En el mes patrio todo restaurante se apunta a celebrar la mexicanidad con menús que incluyen platillos nuestros, especialmente los chiles en nogada. ¿Cuántos de estos platillos, que hoy consideramos conquistas de la gastronomía profesional no nacieron en los espacios recogidos de los conventos?
Escuchaba el otro día hablar de historia de México a un divulgador de mentiras (me reservo su nombre) en el que pedía, junto con el cadáver de don Porfirio, desterrar a la Iglesia católica, a la que le endilgaba (y le endilga) todas las atrocidades imaginables en contra del pueblo de México. Para él, como para un puñado de jacobinos que andan por ahí, la Iglesia lo único que ha perseguido es la sumisión y la idiotez de los mexicanos. La nación empieza con Juárez y acaba con la Constitución de 1917. Eso es todo lo bueno que le ha sucedido. El resto –pobres diablos—es territorio “de la clerigalla”.

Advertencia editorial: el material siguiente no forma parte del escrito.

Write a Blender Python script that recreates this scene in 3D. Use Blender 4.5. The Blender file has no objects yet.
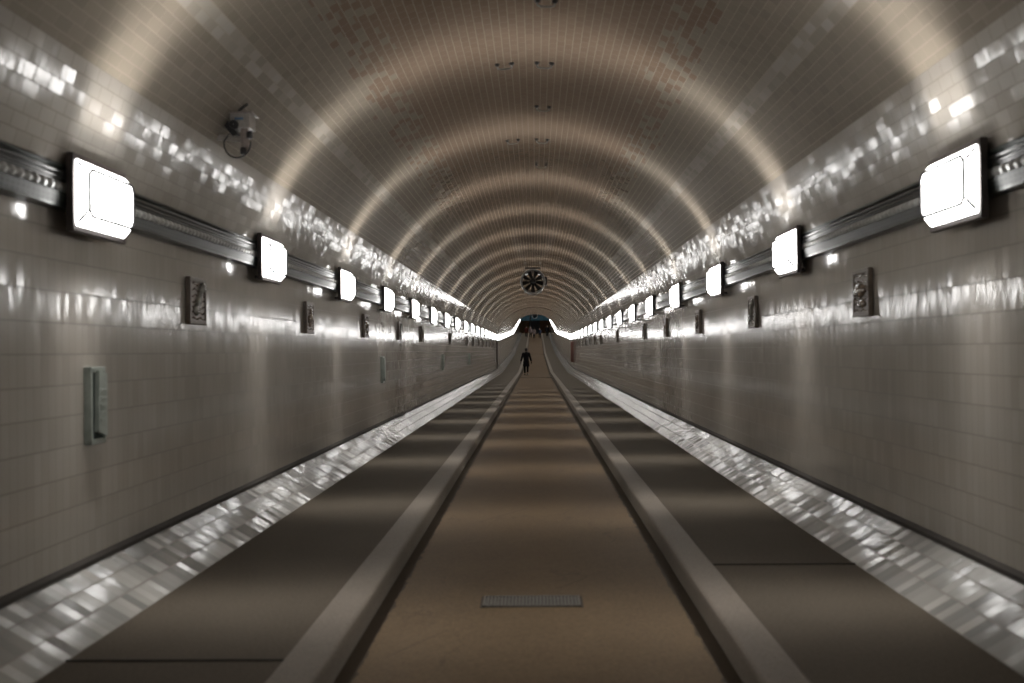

No solamente en la comida, en el pensamiento, en la educación, en la asistencia al necesitado, en las artes y en las letras, la Iglesia ha provisto de un enorme caudal de elementos que nos identifican y que no obstante el liberalismo los haya querido ocultar, siguen ahí, en el corazón de los mexicanos. Desde el himno hasta las cazuelas.
Vuelvo a estas últimas y me pregunto si hubiera sido posible un platillo tan sofisticado como los propios chiles en nogada, si en el fondo no estuviera la frase de Santa Teresa de Ávila: “… entended que si es en la cocina donde la obediencia os trajere empleadas, entre los pucheros anda el Señor ayudándoos en lo interior y en lo exterior”. Ese plato trae el sello –como la cultura misma– no de la sumisión, sino de la santidad.